- Przez całe spotkanie stworzyliśmy sobie wystarczająco dużo klarownych sytuacji do zdobycia gola, żeby wygrać. Niestety, brakowało nam konkretów w polu karnym przeciwnika - mówi Michał Trojak, szkoleniowiec "Fiodorów", którzy w konfrontacji z niżej notowanym przeciwnikiem w ligowej hierarchii na wysokości zadania nie stanęli. Żałować mogli m.in. sytuacji sam na sam Ksawerego Szewczyka Rostika Ohiienko.
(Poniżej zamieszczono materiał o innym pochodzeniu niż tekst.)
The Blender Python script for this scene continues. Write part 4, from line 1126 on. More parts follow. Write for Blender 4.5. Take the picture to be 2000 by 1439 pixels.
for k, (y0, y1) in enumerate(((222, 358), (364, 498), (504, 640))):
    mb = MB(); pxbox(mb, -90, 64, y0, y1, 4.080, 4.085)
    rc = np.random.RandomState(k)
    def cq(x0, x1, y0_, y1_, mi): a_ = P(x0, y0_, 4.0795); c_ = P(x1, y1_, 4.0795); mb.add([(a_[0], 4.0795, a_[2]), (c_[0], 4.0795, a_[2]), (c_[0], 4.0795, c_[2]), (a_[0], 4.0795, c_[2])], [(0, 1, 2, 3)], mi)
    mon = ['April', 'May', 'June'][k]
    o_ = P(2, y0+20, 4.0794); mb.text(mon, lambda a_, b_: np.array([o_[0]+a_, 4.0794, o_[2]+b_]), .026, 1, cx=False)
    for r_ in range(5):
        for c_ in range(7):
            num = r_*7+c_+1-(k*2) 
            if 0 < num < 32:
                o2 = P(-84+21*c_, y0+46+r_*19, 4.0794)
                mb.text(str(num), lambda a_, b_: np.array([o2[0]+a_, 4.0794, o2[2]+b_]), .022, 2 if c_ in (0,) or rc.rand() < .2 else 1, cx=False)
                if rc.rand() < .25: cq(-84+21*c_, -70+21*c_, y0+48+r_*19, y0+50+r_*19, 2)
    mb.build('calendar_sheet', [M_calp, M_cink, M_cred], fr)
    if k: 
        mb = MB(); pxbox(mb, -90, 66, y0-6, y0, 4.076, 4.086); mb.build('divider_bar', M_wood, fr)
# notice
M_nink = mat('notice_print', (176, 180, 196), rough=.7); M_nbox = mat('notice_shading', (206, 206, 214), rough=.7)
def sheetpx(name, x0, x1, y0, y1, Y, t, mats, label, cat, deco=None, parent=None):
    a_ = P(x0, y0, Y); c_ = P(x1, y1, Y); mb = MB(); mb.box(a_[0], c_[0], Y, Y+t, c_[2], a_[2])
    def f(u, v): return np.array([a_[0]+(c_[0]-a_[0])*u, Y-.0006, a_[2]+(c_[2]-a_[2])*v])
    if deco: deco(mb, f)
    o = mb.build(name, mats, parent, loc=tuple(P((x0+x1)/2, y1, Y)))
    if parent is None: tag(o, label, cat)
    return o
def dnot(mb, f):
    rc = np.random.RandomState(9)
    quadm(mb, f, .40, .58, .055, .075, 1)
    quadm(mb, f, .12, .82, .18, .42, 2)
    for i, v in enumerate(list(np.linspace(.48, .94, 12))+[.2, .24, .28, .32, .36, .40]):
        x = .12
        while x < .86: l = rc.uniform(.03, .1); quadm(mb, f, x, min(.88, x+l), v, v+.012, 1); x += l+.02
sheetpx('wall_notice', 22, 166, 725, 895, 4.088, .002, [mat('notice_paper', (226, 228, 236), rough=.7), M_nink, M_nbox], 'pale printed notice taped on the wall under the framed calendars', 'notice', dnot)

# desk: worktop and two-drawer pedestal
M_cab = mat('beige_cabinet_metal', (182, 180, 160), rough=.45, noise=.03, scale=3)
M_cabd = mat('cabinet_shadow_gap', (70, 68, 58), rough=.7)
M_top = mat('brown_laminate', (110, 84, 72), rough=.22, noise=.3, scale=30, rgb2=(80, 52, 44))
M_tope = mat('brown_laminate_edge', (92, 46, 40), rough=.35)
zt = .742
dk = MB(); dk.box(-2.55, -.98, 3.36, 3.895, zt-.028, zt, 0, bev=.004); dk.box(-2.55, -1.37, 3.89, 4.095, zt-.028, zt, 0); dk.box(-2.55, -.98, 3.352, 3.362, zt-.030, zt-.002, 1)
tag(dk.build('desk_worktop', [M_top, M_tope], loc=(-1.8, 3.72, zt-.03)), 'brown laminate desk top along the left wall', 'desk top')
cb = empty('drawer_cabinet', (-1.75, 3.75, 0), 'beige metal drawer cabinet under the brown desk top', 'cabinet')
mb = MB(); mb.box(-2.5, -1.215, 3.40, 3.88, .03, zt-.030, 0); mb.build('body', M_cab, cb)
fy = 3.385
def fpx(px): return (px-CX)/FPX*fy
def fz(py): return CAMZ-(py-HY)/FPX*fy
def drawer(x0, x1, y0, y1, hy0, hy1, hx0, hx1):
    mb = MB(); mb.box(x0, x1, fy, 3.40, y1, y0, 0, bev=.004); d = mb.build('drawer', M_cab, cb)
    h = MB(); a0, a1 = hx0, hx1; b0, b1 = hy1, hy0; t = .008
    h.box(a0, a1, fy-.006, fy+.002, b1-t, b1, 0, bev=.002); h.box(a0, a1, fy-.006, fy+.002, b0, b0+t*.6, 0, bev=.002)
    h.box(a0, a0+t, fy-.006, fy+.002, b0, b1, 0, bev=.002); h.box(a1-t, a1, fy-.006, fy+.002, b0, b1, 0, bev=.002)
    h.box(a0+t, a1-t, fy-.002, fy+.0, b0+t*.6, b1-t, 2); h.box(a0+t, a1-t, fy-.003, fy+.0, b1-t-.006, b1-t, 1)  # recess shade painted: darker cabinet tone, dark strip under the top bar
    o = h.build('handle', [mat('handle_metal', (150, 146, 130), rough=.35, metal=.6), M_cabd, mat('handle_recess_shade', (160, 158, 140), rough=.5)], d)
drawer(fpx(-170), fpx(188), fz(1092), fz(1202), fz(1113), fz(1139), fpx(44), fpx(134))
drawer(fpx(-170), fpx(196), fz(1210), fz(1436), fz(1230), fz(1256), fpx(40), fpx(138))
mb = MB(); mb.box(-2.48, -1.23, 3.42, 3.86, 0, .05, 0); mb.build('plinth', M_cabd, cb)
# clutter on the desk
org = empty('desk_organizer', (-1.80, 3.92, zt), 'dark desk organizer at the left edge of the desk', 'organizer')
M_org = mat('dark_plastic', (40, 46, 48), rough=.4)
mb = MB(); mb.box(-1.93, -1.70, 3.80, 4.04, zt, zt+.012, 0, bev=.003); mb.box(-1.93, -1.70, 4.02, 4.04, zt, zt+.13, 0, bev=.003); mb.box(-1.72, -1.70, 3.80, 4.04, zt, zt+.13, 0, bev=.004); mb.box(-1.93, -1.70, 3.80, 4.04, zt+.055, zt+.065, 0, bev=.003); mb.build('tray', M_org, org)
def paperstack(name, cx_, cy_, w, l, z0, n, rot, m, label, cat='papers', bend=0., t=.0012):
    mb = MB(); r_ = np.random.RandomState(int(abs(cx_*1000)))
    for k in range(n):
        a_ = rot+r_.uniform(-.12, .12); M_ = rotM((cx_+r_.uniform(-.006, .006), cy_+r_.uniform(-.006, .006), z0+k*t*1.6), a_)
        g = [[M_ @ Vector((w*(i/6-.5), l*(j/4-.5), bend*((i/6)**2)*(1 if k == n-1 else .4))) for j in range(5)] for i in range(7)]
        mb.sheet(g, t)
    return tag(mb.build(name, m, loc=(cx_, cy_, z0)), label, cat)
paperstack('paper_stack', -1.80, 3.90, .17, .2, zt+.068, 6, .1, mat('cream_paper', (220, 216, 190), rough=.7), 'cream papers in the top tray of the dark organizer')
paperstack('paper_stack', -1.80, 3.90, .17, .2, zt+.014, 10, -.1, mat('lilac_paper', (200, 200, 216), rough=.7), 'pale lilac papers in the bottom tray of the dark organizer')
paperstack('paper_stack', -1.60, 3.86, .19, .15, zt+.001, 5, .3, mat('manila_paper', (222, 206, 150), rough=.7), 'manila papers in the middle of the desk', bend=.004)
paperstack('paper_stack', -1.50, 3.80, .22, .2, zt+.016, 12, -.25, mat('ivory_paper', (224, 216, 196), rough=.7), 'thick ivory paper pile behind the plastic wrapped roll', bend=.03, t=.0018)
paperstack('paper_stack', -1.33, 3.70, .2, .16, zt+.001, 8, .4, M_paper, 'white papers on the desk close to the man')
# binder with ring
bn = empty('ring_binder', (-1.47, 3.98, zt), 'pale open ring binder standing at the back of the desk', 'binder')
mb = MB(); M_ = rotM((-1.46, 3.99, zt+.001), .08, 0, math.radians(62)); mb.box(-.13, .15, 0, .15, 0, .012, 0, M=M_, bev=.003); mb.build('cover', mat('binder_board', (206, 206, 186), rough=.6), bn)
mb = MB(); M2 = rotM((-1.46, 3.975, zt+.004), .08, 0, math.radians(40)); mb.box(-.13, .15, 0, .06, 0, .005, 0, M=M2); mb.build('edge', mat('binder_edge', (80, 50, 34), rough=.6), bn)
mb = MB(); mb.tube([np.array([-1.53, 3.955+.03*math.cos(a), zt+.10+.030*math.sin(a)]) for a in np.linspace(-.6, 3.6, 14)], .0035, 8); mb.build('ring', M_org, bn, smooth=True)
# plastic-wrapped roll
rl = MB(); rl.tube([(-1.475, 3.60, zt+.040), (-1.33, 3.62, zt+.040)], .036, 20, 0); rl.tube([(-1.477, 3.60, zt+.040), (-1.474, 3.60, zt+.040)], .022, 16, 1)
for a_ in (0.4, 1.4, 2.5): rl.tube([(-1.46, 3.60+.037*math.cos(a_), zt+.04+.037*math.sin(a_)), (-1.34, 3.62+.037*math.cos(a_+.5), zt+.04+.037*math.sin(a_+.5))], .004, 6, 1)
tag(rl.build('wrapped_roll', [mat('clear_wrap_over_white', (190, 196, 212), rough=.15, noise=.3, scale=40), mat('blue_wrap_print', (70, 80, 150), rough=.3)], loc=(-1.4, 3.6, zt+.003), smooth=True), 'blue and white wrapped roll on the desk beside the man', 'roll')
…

Goście zdawali sobie sprawę z tego, jak zagra przeciwnik, ale nie ustrzegli się kosztownej pomyłki w defensywie w premierowej części meczu. - Błąd ten wyniknął z braku koncentracji i obserwacji, ponieważ był tym z gatunku podstawowych zachowań boiskowych. Uważam, że takie błędy nie mają prawa przydarzać się nam, szczególnie na takim boisku, gdzie dużo prościej jest bronić niż atakować - podkreśla trener GKS-u. - Musimy z pokorą przyjąć to, co się stało, poprawić elementy, które słabiej funkcjonowały i dążyć konsekwentnie do wyznaczonych celów, a także być cierpliwym w tym, co robimy, ponieważ drużyna potrzebuje czasu na lepsze zgranie - dodaje Trojak.

Magura awans wywalczyła zatem niespodziewanie, w nagrodę zagra w weekend z Maksymilianem Cisiec i nie stoi bynajmniej na straconej pozycji, aby odegrać bardziej istotną rolę w pucharowej rywalizacji.